Möge die Straße uns zusammenführen / und der Wind in deinem Rücken sein; / sanft falle Regen auf deine Felder / und warm auf dein Gesicht der Sonnenschein. / Und bis wir uns wiedersehen, / halte Gott dich fest in seiner Hand. / Und bis wir uns wiedersehen, / halte Gott dich fest in seiner Hand.
Das „Irische Segenslied“ gehört zu den Lieblingsliedern meiner Konfirmanden an der Auferstehungskirche. Vielleicht liegt es daran, dass die Bilder, die hier beschrieben werden, so reichhaltig und ausdrucksstark sind. Sie erinnern an schöne, an lustige, an fröhliche Zeiten im Leben. Es sind Bilder für Menschen, die auseinander gegangen sind: Man hat sich verabschiedet, sich vielleicht noch einmal gesagt, wie schön die Zeit war, die man zusammen hatte, gegessen, getrunken, gelacht und geweint miteinander – und nun ist die Zeit des Abschieds gekommen.
Möge die Straße uns zusammenführen: Das erinnert mich an das „Gott befohlen“, das meine Eltern mir und meinen Geschwistern mit auf den Weg zur Schule gaben. Bei uns hieß es nicht „Tschüss“ – oder: „Bis nachher“, sondern eben: „Gott befohlen“. Möge der Herr mit Dir sein, und möge er auch mit mir sein – das steckt für mich darin. Und irgendwann, als ich es verstanden hatte, bin ich wirklich getröstet in die Schule gegangen.
Möge die Straße uns zusammenführen: Das erinnert mich auch an die Worte, die ein Mann noch aus dem Flugzeug gesprochen hat ins Handy zu seiner Frau, als die Maschine entführt worden war und am 11. September 2001 in das World Trade Center gesteuert worden ist. Wenn ich nur noch einen Satz zu dem Menschen sagen kann, der mir am Nächsten steht, was würde ich sagen? Der Mann sagte damals: „Ich liebe Dich, mach dir keine Sorgen, wir werden uns wiedersehen. Wenn ich nicht mehr nach Hause komme, dann vergrabe dich nicht, sondern lebe.“ Dann war der Kontakt unterbrochen.

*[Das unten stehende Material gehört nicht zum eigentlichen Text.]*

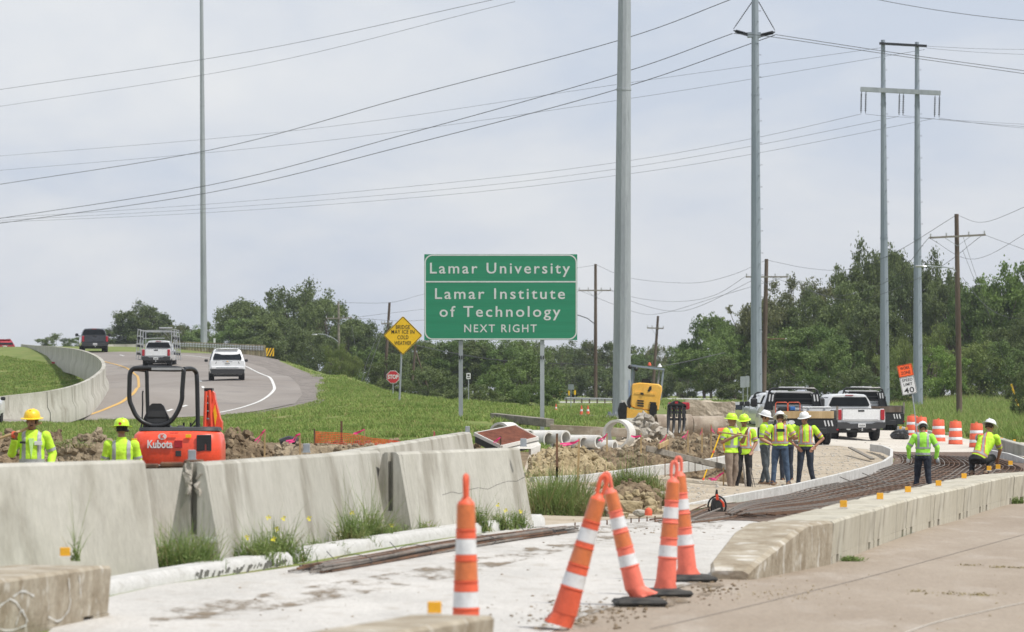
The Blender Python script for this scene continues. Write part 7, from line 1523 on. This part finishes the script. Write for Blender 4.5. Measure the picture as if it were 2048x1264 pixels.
# verge grass: tufts of short blades over the visible slopes
def scatter(name, poly, n, hr, w_, m_, label=None, seed=0, per=4, spread=.12, lean=.6, world_even=True):
    rnd = random.Random(seed); V = []; Fc = []; xs = [p[0] for p in poly]; ys = [p[1] for p in poly]
    def inside(x, y):
        c_ = False; j = len(poly)-1
        for i in range(len(poly)):
            if (poly[i][1] > y) != (poly[j][1] > y) and x < (poly[j][0]-poly[i][0])*(y-poly[i][1])/(poly[j][1]-poly[i][1])+poly[i][0]: c_ = not c_
            j = i
        return c_
    # coarse table of ground hits, interpolated
    gx = np.linspace(min(xs), max(xs), 60); gy = np.linspace(min(ys), max(ys), 50); tab = [[G(float(a), float(b)) for b in gy] for a in gx]
    k = 0; tries = 0
    while k < n and tries < n*6:
        tries += 1; x = rnd.uniform(min(xs), max(xs)); y = rnd.uniform(min(ys), max(ys))
        if not inside(x, y): continue
        fi = (x-gx[0])/(gx[-1]-gx[0])*59; fj = (y-gy[0])/(gy[-1]-gy[0])*49; i, j = min(int(fi), 58), min(int(fj), 48)
        a, b, c_, d = tab[i][j], tab[i+1][j], tab[i][j+1], tab[i+1][j+1]
        if abs(a.y-c_.y) > .2*c_.y+3: continue
        p = a.lerp(b, fi-i).lerp(c_.lerp(d, fi-i), fj-j); k += 1
        if fbm(Vector((p.x*.5, p.y*.25, seed)), 2) < -.35: continue
        p.z = 0
        for q in range(per):
            pp = p+Vector((rnd.gauss(0, spread), rnd.gauss(0, spread*1.5), 0)); V_ = pp; pts_.append
            hh = rnd.uniform(*hr)*(1+.5*noise.noise(Vector((p.x*.4, p.y*.2, 1)))); o = len(V); blades(rnd, V, Fc, pp, hh, w_*rnd.uniform(.6,1.3), lean, .5, 2)
            base_idx.append((o, len(V), pp.x, pp.y))
    if base_idx:
        X = np.array([b[2] for b in base_idx]); Y = np.array([b[3] for b in base_idx]); Z = []
        for c0 in range(0, len(X), 20000): Z.append(hv(X[c0:c0+20000], Y[c0:c0+20000]))
        Z = np.concatenate(Z); A = np.array(V); 
        reps = np.array([b[1]-b[0] for b in base_idx]); A[:,2] += np.repeat(Z, reps); V = A.tolist()
    base_idx.clear()
    return raw(name, V, Fc, M[m_], kind='stuff')
pts_ = []; base_idx = []
scatter('grass', [(0,845),(140,845),(300,841),(430,836),(520,826),(600,812),(657,798),(657,775),(620,748),(560,722),(580,718),(700,742),(800,768),(870,790),(960,812),(1000,835),(1060,862),(1100,905),(960,905),(700,890),(500,885),(0,895)], 36000, (.07,.17), .022, 'blade', seed=1)
scatter('grass', [(640,770),(700,765),(800,785),(900,800),(1000,812),(1000,835),(900,830),(800,815),(700,800),(640,800)], 7000, (.08,.2), .026, 'blade', seed=11)
scatter('grass', [(0,712),(40,720),(100,728),(150,738),(172,755),(180,770),(150,790),(0,796)], 6000, (.08,.18), .03, 'blade', seed=2)
scatter('grass', [(860,800),(1000,812),(1120,815),(1230,812),(1230,862),(1100,862),(1000,850)], 7000, (.10,.28), .03, 'blade', seed=3)
scatter('grass', [(1320,803),(1500,803),(1500,815),(1340,822)], 2500, (.12,.3), .04, 'blade', seed=4)
scatter('grass', [(1790,815),(1900,800),(2060,800),(2060,885),(1960,878),(1880,866),(1790,852)], 12000, (.2,.75), .022, 'blade', seed=5, spread=.25)
scatter('dry_grass', [(1790,800),(1960,796),(2060,800),(2060,812),(1900,808),(1800,815)], 3000, (.2,.5), .03, 'straw', seed=6, spread=.25)
0 and scatter('grass', [(-60,1190),(330,1140),(600,1092),(1060,1032),(1090,1040),(800,1082),(590,1120),(330,1160),(-60,1205)], 1500, (.05,.14), .006, 'weed', seed=7, spread=.05, per=5)

def weed(px, py, s, label, n=160, hh=.35, r=.18, tall=0, flowers=0, m_='weed', mix=0, name='weed_clump', seed=0, w_=.006, straw=.15, grp='weed clumps along the barrier foot', lean=.5, cat='weeds', d=0):
    t = thing(name, P(px, py, s), label, cat, grp); rnd = random.Random(seed+int(px)); V = []; Fc = []; V2 = []; F2 = []
    for k in range(n):
        q = Vector((rnd.gauss(0, r*.62), rnd.gauss(0, r*.4)+d, -.02)); l_ = hh*(.18+.95*rnd.random()**1.8)*(math.exp(-(q.x/r)**2*.35))*(1+.5*noise.noise(Vector((q.x*9, q.y*9, seed))))
        if rnd.random() < straw: blades(rnd, V2, F2, q, l_*.9, w_, lean*1.3, .8)
        else: blades(rnd, V, Fc, q, l_, w_*rnd.uniform(.7,1.8), lean, .6)
    # small leaves along stems
    for k in range(int(n*2.4)):
        q = Vector((rnd.gauss(0, r*.5), rnd.gauss(0, r*.45)+d, rnd.uniform(0, hh*.7)*math.exp(-rnd.random()))); a = rnd.uniform(0,6.28); ll = rnd.uniform(.012,.03); u = Vector((math.cos(a), math.sin(a)*.5, rnd.uniform(-.4,.8)))*ll; v = Vector((-math.sin(a), math.cos(a), rnd.uniform(-.5,.5)))*ll*.45
        if abs(q.x) > r*1.6: continue
        o = len(V); V += [tuple(q-u*.2), tuple(q+u*.5+v), tuple(q+u*1.2), tuple(q+u*.5-v)]; Fc.append((o,o+1,o+2,o+3))
    for k in range(tall):
        q = Vector((rnd.gauss(0, r*.4), rnd.gauss(0, r*.2)+d, 0)); blades(rnd, V, Fc, q, hh*rnd.uniform(1.3,2.0), w_*.6, .25, .35, 4)
        tp2 = q+Vector((rnd.uniform(-.08,.08), 0, hh*1.5))
    raw('leaves', V, Fc, M[m_], parent=t, kind='stuff')
    if V2: raw('dry_blades', V2, F2, M['straw'], parent=t, kind='stuff')
    for k in range(flowers):
        q = Vector((rnd.gauss(0, r*.7), -.05+rnd.gauss(0,.05)+d, hh*rnd.uniform(.6,1.0))); fl = MB()
        for j in range(5): a = j*1.257+rnd.random(); fl.add([q, q+Vector((.022*math.cos(a-.4), -.006, .022*math.sin(a-.4))), q+Vector((.032*math.cos(a), -.01, .032*math.sin(a))), q+Vector((.022*math.cos(a+.4), -.006, .022*math.sin(a+.4)))], [(0,1,2,3)])
        fl.build('flower', MATS['yellow flower petals'], t, smooth=0)
    return t
mat('yellow flower petals', (.85,.75,.04), .6)
W_ = [(255,1163,203,'green weeds at the right end of the nearest barrier',130,.22,.20,2,0),(345,1152,201,'green weed clump in the gap before the middle barrier',620,.60,.22,3,0),(392,1143,199,'weeds below the slotted end of the middle barrier',560,.55,.20,2,0),(150,1118,215,'thin tall weed in front of the nearest barrier',22,.40,.04,5,0),
 (510,1128,192,'low weeds with a yellow flower at the left foot of the middle barrier',480,.42,.20,3,2),(560,1120,187,'bushy weeds with yellow flowers on the middle barrier',560,.46,.24,3,4),(640,1104,178,'thin weeds left of the tall grass clump',200,.22,.22,6,0),(705,1090,172,'tall grass clump leaning on the middle barrier',460,.52,.17,14,1),(745,1083,166,'tall grass right part, at the barrier end',420,.58,.18,16,0),(790,1076,160,'short weeds between middle and cracked barrier',300,.26,.22,2,1),
 (850,1070,158,'dry yellowish weeds left of the lone cone',220,.26,.18,2,0),(958,1060,152,'upright leafy weed right of the lone cone',300,.48,.12,6,0),(1000,1056,149,'weed with yellow flowers on the cracked barrier',320,.34,.18,3,4),(1035,1053,147,'weeds at the right foot of the cracked barrier',220,.30,.14,4,0)]
for k, (px, py, s, lab, n, hh, r, ta, fl) in enumerate(W_): weed(px, py, s, lab, n, hh, r, ta, fl, seed=k, straw=.6 if 'dry' in lab else .12, w_=.0045)
weed(1095,1050,128,'dense green grass bank right of the cracked barrier, left part',2100,.95,.36,0,0,seed=31,straw=.2,grp='grass on the bank by the slab',name='grass_clump',cat='grass clump')
weed(1140,1045,126,'dense grass bank right of the cracked barrier, middle part with straw foot',2300,.95,.36,0,0,seed=32,straw=.4,grp='grass on the bank by the slab',name='grass_clump',cat='grass clump')
weed(1175,1048,128,'straw coloured grass at the right side of the grass bank',1100,.62,.26,0,0,seed=33,straw=.75,grp='grass on the bank by the slab',name='grass_clump',cat='grass clump')
weed(1250,975,110,'tall thin grass on top of the hump, left part',800,.45,.30,30,0,seed=34,straw=.45,grp='grass on the bank by the slab',name='grass_clump',cat='grass clump')
weed(1290,980,110,'green grass on top of the hump, right part',900,.42,.28,20,0,seed=35,straw=.35,grp='grass on the bank by the slab',name='grass_clump',cat='grass clump')
weed(1322,1010,114,'straw grass drooping at the right side of the hump',360,.34,.14,0,0,seed=36,straw=.8,grp='grass on the bank by the slab',name='grass_clump',cat='grass clump')
weed(1702,1123,177,'small leafy weed at the foot of the low barrier, nearest block',160,.10,.13,0,0,seed=41,grp='small weeds at the low barrier'); weed(2032,1006,114,'leafy weed at the foot of the low barrier near the right edge',160,.16,.13,0,0,seed=42,grp='small weeds at the low barrier')
for k, (px, py, n, r) in enumerate(((1835,1185,30,.10),(1925,1191,60,.34),(1940,1133,30,.14),(1995,1137,40,.12),(2040,1138,50,.12),(1965,1193,30,.1))):
    weed(px, py, (py-HOR)/CH, 'dry tuft in a road joint, '+['alone left of the long strip','left half of the long strip','upper left one','upper middle one','greenest one at the right edge','right half of the long strip'][k], n, .035, r, 0, 0, seed=50+k, straw=.85, grp='dry tufts in the road joints', w_=.003, m_='straw')
for k, (px, py, s, lab) in enumerate(((470,868,92,'roots on the mound right of the mini excavator'),(140,893,128,'straw on the torn root clump'),(1110,935,84,'weeds on the tan clay end of the bank'),(1215,945,82,'weeds at the foot of the brown soil bank'),(1390,925,76,'sparse weeds on the right of the brown soil bank'),(1190,920,84,'green sprigs in the soil bank'))):
    weed(px, py, s, lab, 260 if k < 2 else 90, .18, .3, 0, 0, seed=60+k, straw=.9 if k < 2 else .2, grp='weeds growing on the soil heaps', d=-.5 if k > 1 else 0)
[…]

Möge die Straße uns zusammenführen: Ein Bild von der Straße der Emmaus-Jünger kommt mir vor Augen. Ein Holzschnitt, auf dem zu sehen ist, wie die beiden Jünger wie blind neben Jesus herstapfen. Gehalten in ihrer Trauer des Todes, wie blind für seine Worte, die er ihnen noch einmal sagt, dass Gott mit ihm diesen Weg so gegangen ist, ja gehen musste hin zum Kreuz – und zur Auferstehung – und sie verstehen immer noch nichts. Er stützt sie, er, der auf diesem Bild keine Füße hat, denn es ist ja der Auferstandene. Erst am Abend, beim Brotbrechen, erkennen sie ihn, er, den HERRN – der die ganze Zeit bei ihnen war.
Ob wir so hoffen können, dass uns die Straße zusammen führt? Die Straße des Glaubens uns mit dem Herrn zusammenführt? Die Straße der Liebe und der Hoffnung uns wieder mit den Menschen zusammenführt, die nicht mehr bei uns sind? Dass wir sie in Gottes Ewigkeit wiedersehen werden und dort mit ihnen gemeinsam Gott loben und preisen?
Für mich ist das ein wunderbares Bild, hoffnungsfroh, glücklich.
Das sind für mich auch die Worte in der Offenbarung des Johannes: „Und Gott wird abwischen alle Tränen von ihren Augen, und der Tod wird nicht mehr sein, noch Leid noch Geschrei noch Schmerz wird mehr sein, denn das Erste ist vergangen. Und der auf dem Thron saß, sprach: Siehe, ich mache alles neu.“
Ich wünsche mir für uns in der jetzigen Frühlingszeit diese Hoffnung. Möge die Straße uns zusammenführen.